Monday, December 23, 2024

Lahore High Court Stops Punjab Govt from Handing Over 45,000 Acre Land to Pakistan Army

The Lahore High Court has refrained the caretaker Punjab government from handing over around 45,267 acres in three districts of the province — Bhakkar, Khushab, and Sahiwal — to the Pakistan Army for “Corporate Agriculture Farming”.

A notification issued by the GHQ Land Directorate on March 10 read that 45,267 acres of farm land had been handed over to the Pakistan Army in different districts of Punjab.

The GHQ Land Directorate wrote to the Punjab chief secretary, Board of Revenue and agriculture, forest, livestock and irrigation departments secretaries for handing over of 42,724 acres in Kaloor Kot and Mankera tehsils in Bhakkar, 1,818 acres in Quaidabad and Khushab tehsils in Khushab, and 725 acres in Chichawatni tehsil of Sahiwal.

The letter referred to a notification of the Punjab government dated February 20, 2023, and a joint venture agreement signed on March 8.

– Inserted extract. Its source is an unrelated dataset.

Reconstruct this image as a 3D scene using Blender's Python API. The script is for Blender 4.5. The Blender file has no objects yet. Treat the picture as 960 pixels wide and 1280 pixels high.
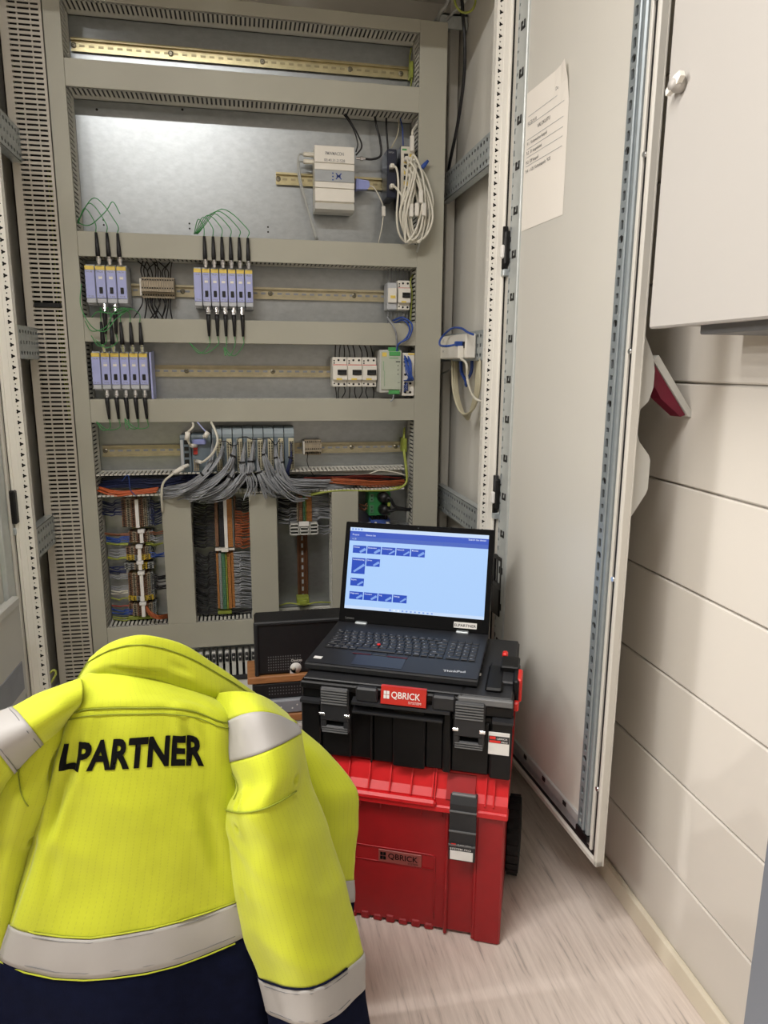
import bpy, bmesh, math, random
from mathutils import Vector, Matrix, noise
import numpy as np
R = math.radians
random.seed(7)
SC = bpy.context.scene
COL = SC.collection

# ------------------------------------------------------------------ camera, world, lights, exposure
F, YAW, PITCH, ROLL, H = 886.0, R(11.2), R(11.6), R(0.4), 1.22
_cy, _sy, _cp, _sp = math.cos(YAW), math.sin(YAW), math.cos(PITCH), math.sin(PITCH)
FW = Vector((_sy*_cp, _cy*_cp, -_sp)); _r = Vector((_cy, -_sy, 0)); _u = _r.cross(FW)
RT = _r*math.cos(ROLL) + _u*math.sin(ROLL); UP = _u*math.cos(ROLL) - _r*math.sin(ROLL)
CAMPOS = Vector((0, 0, H))
cam = bpy.data.cameras.new('camera'); co = bpy.data.objects.new('camera', cam); COL.objects.link(co)
co.matrix_world = Matrix(((RT.x, UP.x, -FW.x, 0), (RT.y, UP.y, -FW.y, 0), (RT.z, UP.z, -FW.z, H), (0, 0, 0, 1)))
cam.sensor_fit = 'VERTICAL'; cam.sensor_height = 36; cam.lens = 36*F/1280; cam.clip_start = .02
SC.camera = co
SC.view_settings.view_transform = 'Standard'; SC.view_settings.look = 'None'
SC.view_settings.gamma = 1; SC.view_settings.use_curve_mapping = False
SC.view_settings.exposure = 0.18
W = bpy.data.worlds.new('world'); SC.world = W; W.use_nodes = True
W.node_tree.nodes['Background'].inputs[0].default_value = (1, .97, .94, 1)
W.node_tree.nodes['Background'].inputs[1].default_value = .07
# ceiling tube fixtures: (x, y, half length x, half length y, watts, place); unseen fill lamp added down the room for ambient light: (x, y, z, watts, place)
CEIL = 2.72
TUBES = [(-.80, .42, .80, .05, 49, 'crosswise nearest the cabinet'), (-2.3, .55, .05, .5, 34, 'lengthwise on the left'), (-1.2, -1.6, .75, .05, 7, 'added as fill behind the camera')]  # last tube is a weak fill added to brighten the camera side
ADDED_FILLS = [(-4.4, -1.0, 2.25, 60, 'single')]
FLOODS = [(-1.8, 1.20, 2.58, 42, 'nearest'), (-3.0, 1.23, 2.52, 69, 'second'), (-4.5, 1.27, 2.45, 120, 'third'), (-6.5, 1.32, 2.40, 216, 'furthest')]   # row of spot lamps along the room
LCOL = (1, .975, .955)
for i, (x, y, hx, hy, wt, nm) in enumerate(TUBES):
    l = bpy.data.lights.new('ceiling_lamp_light', 'AREA'); l.shape = 'RECTANGLE'; l.size = 2*hx; l.size_y = 2*hy
    l.energy = wt; l.color = LCOL
    o = bpy.data.objects.new('ceiling_lamp_light', l); COL.objects.link(o); o.location = (x, y, CEIL-.085)
for (x, y, z, wt, nm) in ADDED_FILLS:
    l = bpy.data.lights.new('added_fill_light', 'POINT'); l.energy = wt; l.color = LCOL; l.shadow_soft_size = .06
    o = bpy.data.objects.new('added_fill_light', l); COL.objects.link(o); o.location = (x, y, z)

for (x, y, z, wt, nm) in FLOODS:
    l = bpy.data.lights.new('spot_lamp_light', 'SPOT'); l.energy = wt; l.color = LCOL; l.shadow_soft_size = .05; l.spot_size = R(62); l.spot_blend = .6
    o = bpy.data.objects.new('spot_lamp_light', l); COL.objects.link(o); o.location = (x, y, z); o.rotation_euler = (Vector((.8, .95, .8))-Vector((x, y, z))).to_track_quat('-Z', 'Y').to_euler()

# ------------------------------------------------------------------ survey: photo measurement -> metres on a known plane
def ray(px, py): return RT*((px-480)/F) + UP*((640-py)/F) + FW
def at(px, py, y): v = ray(px, py); return CAMPOS + v*(y/v.y)
def atx(px, py, x): v = ray(px, py); return CAMPOS + v*(x/v.x)
def atz(px, py, z): v = ray(px, py); return CAMPOS + v*((z-H)/v.z)

# ------------------------------------------------------------------ materials
def lin(c):
    if isinstance(c, str): c = [int(c[i:i+2], 16)/255 for i in (0, 2, 4)]
    return tuple((x/12.92 if x <= .04045 else ((x+.055)/1.055)**2.4) for x in c)
MATS = {}
def mat(name, c, rough=.5, metal=0., var=.06, scale=30., bump=0., bscale=200., spec=None, emit=None, stretch=None):
    m = bpy.data.materials.new(name); m.use_nodes = True; nt = m.node_tree; b = nt.nodes['Principled BSDF']
    c = lin(c); b.inputs['Roughness'].default_value = rough; b.inputs['Metallic'].default_value = metal
    if spec is not None: b.inputs['Specular IOR Level'].default_value = spec
    tc = nt.nodes.new('ShaderNodeTexCoord'); src = tc.outputs['Object']
    if stretch:
        mp = nt.nodes.new('ShaderNodeMapping'); mp.inputs['Scale'].default_value = stretch
        nt.links.new(src, mp.inputs[0]); src = mp.outputs[0]
    n = nt.nodes.new('ShaderNodeTexNoise'); n.inputs['Scale'].default_value = scale; n.inputs['Detail'].default_value = 4
    nt.links.new(src, n.inputs['Vector'])
    r = nt.nodes.new('ShaderNodeValToRGB')
    r.color_ramp.elements[0].position = .3; r.color_ramp.elements[1].position = .7
    r.color_ramp.elements[0].color = tuple(max(0, x*(1-var)) for x in c) + (1,)
    r.color_ramp.elements[1].color = tuple(min(1, x*(1+var)) for x in c) + (1,)
    nt.links.new(n.outputs['Fac'], r.inputs[0]); nt.links.new(r.outputs[0], b.inputs['Base Color'])
    if bump:
        n2 = nt.nodes.new('ShaderNodeTexNoise'); n2.inputs['Scale'].default_value = bscale
        nt.links.new(src, n2.inputs['Vector'])
        bp = nt.nodes.new('ShaderNodeBump'); bp.inputs['Strength'].default_value = bump; bp.inputs['Distance'].default_value = .002
        nt.links.new(n2.outputs['Fac'], bp.inputs['Height']); nt.links.new(bp.outputs[0], b.inputs['Normal'])
    if emit:
        b.inputs['Emission Color'].default_value = lin(emit[0]) + (1,); b.inputs['Emission Strength'].default_value = emit[1]
    MATS[name] = m; return m
M = MATS
mat('duct', 'a9a799', .55, 0, .03, 6); mat('duct_slot', 'd2d0c6', .6, 0, .04, 12)
mat('cabinet', 'd2cfc6', .45, 0, .02, 3, .05, 600); mat('cabinet_panel', 'dedbd2', .5, 0, .03, 4)
mat('post', 'ebe8df', .4, 0, .02, 6); mat('panel_cover', 'bdb7ab', .5, 0, .03, 8)
mat('zinc', 'a6abad', .36, .92, .07, 55, .04, 300, stretch=(1, 1, 1.6)); mat('galv', 'bcc3c5', .35, .55, .10, 60)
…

Following this development, the caretaker set-up in Punjab immediately signed a pact with the army to hand over the land it had mentioned in its letter to it.

On Thursday, LHC judge Abid Hussain Chattha issued a two-page verdict, stopping the province’s caretaker government from extending any “lease of state land” for this purpose.
The judgment was issued over a plea filed by Ahmad Rafay Alam on behalf of the Public Interest Law Association of Pakistan on March 28.

The LHC issued notices to the respondents for May 9, seeking their response on the matter.
The court observed that the points raised by the petitioner needed consideration.

The judge also sent notices to the attorney general for Pakistan and Punjab advocate general.
The verdict read that the petitioners had argued that under Section 230 of the Election Act, 2017, the mandate and scope of the caretaker government was limited to perform day-to-day functions and it was specifically barred to make policy decisions of a permanent nature.

“The impugned notification which as per clause 9 thereof allows grant of state land for a period of thirty years, is a decision of a permanent nature which could not have been taken by the caretaker government,” it added.